----- Data

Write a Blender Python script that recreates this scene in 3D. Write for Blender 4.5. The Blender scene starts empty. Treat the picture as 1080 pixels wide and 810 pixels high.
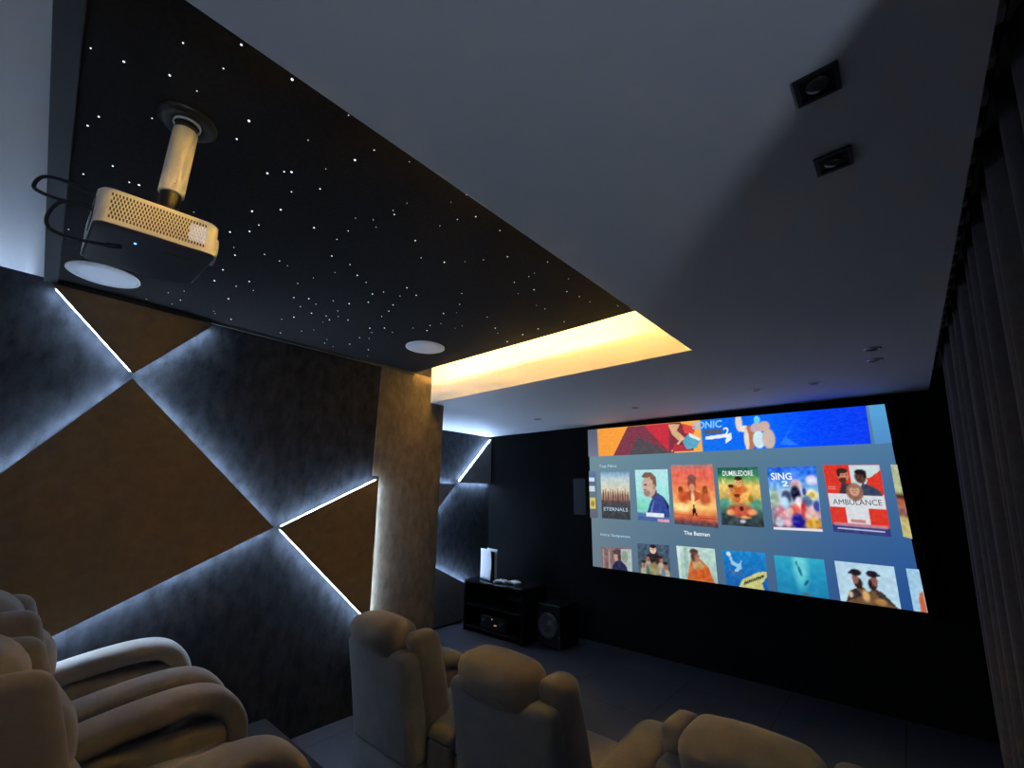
import bpy, bmesh, math, random
import numpy as np
from mathutils import Vector, Matrix

random.seed(7)
SC = bpy.context.scene
COL = SC.collection

# ------------------------------------------------------------------ camera
cam_data = bpy.data.cameras.new('camera')
cam_data.sensor_width = 36.0
cam_data.lens = 461.5626 * 36.0 / 1080.0
cam_data.clip_start = 0.02
cam = bpy.data.objects.new('camera', cam_data)
COL.objects.link(cam)
CR = Vector((0.75193, 0.65915, 0.01104))
CU = Vector((0.155, -0.19305, 0.96887))
CF = Vector((-0.64077, 0.72681, 0.24732))
EYE = 1.75
cm = Matrix(((CR.x, CU.x, -CF.x, 0), (CR.y, CU.y, -CF.y, 0), (CR.z, CU.z, -CF.z, EYE), (0, 0, 0, 1)))
cam.matrix_world = cm
SC.camera = cam

# ------------------------------------------------------------------ light settings
EXPOSURE = 0.0
LED_WHITE = 88.0       # cool strips behind the raised wall panels
LED_ALCOVE = 150.0
LED_WARM = 390.0       # warm strip on top of the floating star panel
SCREEN_GAIN = 1.0
LED_WARM_SIDE = 500.0  # the strip along the tray's long side
HALL_POWER = 10.0      # daylight-blue lamp in the hall by the rear right opening
SC.view_settings.view_transform = 'Standard'
SC.view_settings.look = 'None'
SC.view_settings.gamma = 1.0
SC.view_settings.use_curve_mapping = False
SC.view_settings.exposure = EXPOSURE
SC.cycles.sample_clamp_indirect = 0.0   # keep the full bounce light of the thin bright strips

world = bpy.data.worlds.new('world')
SC.world = world
world.use_nodes = True
wb = world.node_tree.nodes['Background']
wb.inputs[0].default_value = (0.25, 0.32, 0.5, 1)
wb.inputs[1].default_value = 0.02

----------

● **Task prompt**:
Repeat exactly and only the lines from the start of the data above through the line that holds "COL = SC.collection", inclusive. Pictures do not belong in the copy.

● **Completed task**:
Write a Blender Python script that recreates this scene in 3D. Write for Blender 4.5. The Blender scene starts empty. Treat the picture as 1080 pixels wide and 810 pixels high.
import bpy, bmesh, math, random
import numpy as np
from mathutils import Vector, Matrix

random.seed(7)
SC = bpy.context.scene
COL = SC.collection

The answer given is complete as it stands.